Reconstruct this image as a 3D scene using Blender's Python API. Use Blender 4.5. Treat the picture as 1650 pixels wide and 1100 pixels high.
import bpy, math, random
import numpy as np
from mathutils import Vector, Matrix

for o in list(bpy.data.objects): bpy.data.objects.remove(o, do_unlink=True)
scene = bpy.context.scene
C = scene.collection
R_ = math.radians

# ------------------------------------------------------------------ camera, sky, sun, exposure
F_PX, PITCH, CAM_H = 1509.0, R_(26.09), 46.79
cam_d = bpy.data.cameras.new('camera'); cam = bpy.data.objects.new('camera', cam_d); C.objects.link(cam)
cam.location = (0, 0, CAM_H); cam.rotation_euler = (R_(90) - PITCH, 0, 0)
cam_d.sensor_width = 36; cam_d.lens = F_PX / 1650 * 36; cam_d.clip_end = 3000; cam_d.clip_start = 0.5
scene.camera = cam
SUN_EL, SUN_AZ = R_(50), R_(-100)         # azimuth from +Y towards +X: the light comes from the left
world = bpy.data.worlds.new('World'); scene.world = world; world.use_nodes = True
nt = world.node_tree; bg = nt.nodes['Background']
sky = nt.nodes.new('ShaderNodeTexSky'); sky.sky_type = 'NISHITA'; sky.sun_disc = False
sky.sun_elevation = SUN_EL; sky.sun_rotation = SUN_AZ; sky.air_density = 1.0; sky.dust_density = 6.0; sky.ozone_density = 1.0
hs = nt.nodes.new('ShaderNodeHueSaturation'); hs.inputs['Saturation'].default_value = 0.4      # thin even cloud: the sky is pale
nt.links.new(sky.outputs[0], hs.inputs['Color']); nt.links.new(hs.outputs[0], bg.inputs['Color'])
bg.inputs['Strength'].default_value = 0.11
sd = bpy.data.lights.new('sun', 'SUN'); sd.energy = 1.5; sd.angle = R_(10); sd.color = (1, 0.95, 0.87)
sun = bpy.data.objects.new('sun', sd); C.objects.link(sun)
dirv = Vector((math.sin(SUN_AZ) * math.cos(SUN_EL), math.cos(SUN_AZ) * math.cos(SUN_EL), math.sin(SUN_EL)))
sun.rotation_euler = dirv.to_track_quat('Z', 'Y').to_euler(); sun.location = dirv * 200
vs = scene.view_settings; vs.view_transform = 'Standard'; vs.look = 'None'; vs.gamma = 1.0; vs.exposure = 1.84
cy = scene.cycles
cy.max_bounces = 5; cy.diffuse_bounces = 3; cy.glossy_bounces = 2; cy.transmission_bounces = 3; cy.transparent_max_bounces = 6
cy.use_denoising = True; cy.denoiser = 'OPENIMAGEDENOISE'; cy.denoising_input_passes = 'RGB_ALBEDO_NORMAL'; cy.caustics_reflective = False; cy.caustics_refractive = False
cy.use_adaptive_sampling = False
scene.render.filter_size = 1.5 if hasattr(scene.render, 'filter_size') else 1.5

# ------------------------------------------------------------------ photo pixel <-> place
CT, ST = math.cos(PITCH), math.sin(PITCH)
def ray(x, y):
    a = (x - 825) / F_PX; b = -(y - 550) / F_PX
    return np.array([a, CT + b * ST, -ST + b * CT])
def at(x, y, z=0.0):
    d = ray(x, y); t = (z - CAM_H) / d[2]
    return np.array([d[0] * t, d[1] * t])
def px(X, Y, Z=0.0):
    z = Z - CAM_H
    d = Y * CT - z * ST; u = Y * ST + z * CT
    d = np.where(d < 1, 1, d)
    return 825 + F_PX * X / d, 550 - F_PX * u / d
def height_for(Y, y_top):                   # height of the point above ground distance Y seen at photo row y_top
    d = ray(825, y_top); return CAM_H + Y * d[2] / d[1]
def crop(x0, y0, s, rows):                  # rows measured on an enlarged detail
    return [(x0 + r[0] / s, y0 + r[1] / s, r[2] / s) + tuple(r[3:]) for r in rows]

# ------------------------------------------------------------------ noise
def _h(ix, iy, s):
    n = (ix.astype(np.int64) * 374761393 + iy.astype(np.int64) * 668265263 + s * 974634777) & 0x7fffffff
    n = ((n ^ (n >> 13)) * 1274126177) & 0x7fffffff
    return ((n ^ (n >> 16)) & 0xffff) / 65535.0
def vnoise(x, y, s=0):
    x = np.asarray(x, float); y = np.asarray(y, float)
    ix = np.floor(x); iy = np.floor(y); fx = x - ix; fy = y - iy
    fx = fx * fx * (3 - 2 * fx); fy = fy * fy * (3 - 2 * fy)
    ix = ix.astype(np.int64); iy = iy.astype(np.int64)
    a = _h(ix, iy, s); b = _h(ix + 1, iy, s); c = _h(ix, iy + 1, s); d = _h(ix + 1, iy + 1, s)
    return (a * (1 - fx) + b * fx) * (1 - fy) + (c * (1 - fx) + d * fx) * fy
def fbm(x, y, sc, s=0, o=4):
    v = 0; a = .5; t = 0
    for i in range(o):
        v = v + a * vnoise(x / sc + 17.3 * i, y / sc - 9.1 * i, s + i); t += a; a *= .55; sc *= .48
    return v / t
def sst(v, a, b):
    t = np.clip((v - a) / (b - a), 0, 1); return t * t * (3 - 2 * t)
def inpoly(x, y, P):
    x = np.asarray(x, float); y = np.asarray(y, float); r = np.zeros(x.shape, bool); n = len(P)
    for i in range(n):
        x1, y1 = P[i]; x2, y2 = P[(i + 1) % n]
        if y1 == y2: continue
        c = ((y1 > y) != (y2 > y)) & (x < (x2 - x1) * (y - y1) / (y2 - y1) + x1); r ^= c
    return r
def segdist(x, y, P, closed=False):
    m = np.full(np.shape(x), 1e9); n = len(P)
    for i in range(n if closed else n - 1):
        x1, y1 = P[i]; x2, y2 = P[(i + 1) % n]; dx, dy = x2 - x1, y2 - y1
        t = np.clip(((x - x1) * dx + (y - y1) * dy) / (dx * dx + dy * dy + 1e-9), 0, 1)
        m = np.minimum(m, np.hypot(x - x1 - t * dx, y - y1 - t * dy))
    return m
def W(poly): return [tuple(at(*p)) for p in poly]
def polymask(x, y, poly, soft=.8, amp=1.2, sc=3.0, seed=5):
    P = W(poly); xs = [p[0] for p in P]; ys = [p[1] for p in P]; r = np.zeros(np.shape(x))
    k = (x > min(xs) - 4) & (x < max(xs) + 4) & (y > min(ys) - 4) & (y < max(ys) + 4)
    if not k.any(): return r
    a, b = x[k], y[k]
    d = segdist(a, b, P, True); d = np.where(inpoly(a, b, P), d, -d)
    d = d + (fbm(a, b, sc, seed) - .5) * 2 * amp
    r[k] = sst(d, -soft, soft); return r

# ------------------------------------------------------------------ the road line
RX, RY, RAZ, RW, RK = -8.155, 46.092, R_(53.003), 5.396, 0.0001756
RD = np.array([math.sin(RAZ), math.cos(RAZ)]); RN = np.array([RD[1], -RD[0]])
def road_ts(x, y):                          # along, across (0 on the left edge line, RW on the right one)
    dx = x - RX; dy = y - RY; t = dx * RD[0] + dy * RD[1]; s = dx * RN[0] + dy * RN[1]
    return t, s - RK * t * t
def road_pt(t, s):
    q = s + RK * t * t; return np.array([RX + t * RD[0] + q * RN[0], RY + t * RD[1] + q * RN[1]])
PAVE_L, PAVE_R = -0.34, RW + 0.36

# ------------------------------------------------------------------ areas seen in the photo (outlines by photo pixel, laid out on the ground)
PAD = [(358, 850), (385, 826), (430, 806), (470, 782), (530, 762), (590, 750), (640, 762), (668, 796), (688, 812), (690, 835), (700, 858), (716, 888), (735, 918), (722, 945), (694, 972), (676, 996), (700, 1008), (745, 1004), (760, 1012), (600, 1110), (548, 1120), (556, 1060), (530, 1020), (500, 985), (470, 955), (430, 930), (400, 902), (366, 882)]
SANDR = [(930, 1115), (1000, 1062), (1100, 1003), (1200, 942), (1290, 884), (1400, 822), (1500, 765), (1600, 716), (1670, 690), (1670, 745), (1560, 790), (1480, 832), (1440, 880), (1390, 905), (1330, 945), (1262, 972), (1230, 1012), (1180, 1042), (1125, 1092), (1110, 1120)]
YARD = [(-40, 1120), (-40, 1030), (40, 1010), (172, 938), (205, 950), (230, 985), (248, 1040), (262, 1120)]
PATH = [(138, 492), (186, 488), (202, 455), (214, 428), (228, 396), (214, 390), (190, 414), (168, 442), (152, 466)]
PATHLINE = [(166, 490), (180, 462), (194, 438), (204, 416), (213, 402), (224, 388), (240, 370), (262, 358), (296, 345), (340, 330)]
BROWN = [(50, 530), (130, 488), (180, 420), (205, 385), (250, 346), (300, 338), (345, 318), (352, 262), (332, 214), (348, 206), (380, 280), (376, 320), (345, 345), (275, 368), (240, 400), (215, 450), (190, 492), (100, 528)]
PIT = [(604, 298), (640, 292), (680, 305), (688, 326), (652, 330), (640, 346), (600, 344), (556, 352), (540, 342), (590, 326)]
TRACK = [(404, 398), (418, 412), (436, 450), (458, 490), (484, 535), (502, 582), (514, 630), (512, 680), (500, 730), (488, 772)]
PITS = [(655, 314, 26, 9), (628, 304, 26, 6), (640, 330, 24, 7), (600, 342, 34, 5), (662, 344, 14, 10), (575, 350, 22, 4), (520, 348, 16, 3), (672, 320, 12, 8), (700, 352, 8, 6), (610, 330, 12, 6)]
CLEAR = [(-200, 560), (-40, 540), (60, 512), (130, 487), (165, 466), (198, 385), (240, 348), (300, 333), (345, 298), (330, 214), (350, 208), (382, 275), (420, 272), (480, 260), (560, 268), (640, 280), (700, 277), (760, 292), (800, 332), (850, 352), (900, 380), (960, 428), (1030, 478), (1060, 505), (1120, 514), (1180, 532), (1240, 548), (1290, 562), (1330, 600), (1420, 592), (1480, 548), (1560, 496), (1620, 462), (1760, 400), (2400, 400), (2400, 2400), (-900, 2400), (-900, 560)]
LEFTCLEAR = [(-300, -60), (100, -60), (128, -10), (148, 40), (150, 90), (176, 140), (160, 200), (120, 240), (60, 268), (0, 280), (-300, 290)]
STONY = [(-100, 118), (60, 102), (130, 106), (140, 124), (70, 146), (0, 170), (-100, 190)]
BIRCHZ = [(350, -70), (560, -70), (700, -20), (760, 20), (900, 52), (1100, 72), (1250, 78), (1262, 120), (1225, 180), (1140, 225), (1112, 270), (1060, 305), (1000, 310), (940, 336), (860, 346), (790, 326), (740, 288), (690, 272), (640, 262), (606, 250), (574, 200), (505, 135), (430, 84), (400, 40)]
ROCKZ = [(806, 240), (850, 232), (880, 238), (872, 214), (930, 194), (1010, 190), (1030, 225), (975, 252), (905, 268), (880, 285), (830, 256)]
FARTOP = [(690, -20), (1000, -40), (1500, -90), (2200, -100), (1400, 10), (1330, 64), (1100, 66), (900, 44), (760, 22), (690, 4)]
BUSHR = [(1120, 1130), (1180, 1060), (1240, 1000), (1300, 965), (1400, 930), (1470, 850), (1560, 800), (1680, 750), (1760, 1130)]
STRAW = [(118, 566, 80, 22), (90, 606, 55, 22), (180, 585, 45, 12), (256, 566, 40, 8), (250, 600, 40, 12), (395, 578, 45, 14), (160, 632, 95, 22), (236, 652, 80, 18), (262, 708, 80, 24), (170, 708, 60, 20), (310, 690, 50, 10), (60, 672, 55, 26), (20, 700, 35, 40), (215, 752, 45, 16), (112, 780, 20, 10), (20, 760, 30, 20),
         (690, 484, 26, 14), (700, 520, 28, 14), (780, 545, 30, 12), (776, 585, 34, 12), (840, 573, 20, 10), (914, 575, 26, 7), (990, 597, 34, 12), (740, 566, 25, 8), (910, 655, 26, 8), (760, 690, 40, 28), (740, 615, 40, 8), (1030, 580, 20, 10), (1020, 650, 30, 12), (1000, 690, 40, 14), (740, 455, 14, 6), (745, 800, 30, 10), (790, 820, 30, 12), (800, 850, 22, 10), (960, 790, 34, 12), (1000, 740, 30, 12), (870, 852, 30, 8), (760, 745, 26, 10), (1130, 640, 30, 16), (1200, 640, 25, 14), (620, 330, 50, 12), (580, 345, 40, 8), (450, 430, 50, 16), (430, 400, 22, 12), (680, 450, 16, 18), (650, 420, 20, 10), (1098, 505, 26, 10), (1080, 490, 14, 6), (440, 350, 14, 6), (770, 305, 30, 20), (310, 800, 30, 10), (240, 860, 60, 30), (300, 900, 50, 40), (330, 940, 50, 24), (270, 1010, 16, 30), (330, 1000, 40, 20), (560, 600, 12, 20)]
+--
#### WHAT IS ASKED
Your answer should be exactly the lines of the data above, from the first through the line containing "R_ = math.radians".

#### TASK RESPONSE
Reconstruct this image as a 3D scene using Blender's Python API. Use Blender 4.5. Treat the picture as 1650 pixels wide and 1100 pixels high.
import bpy, math, random
import numpy as np
from mathutils import Vector, Matrix

for o in list(bpy.data.objects): bpy.data.objects.remove(o, do_unlink=True)
scene = bpy.context.scene
C = scene.collection
R_ = math.radians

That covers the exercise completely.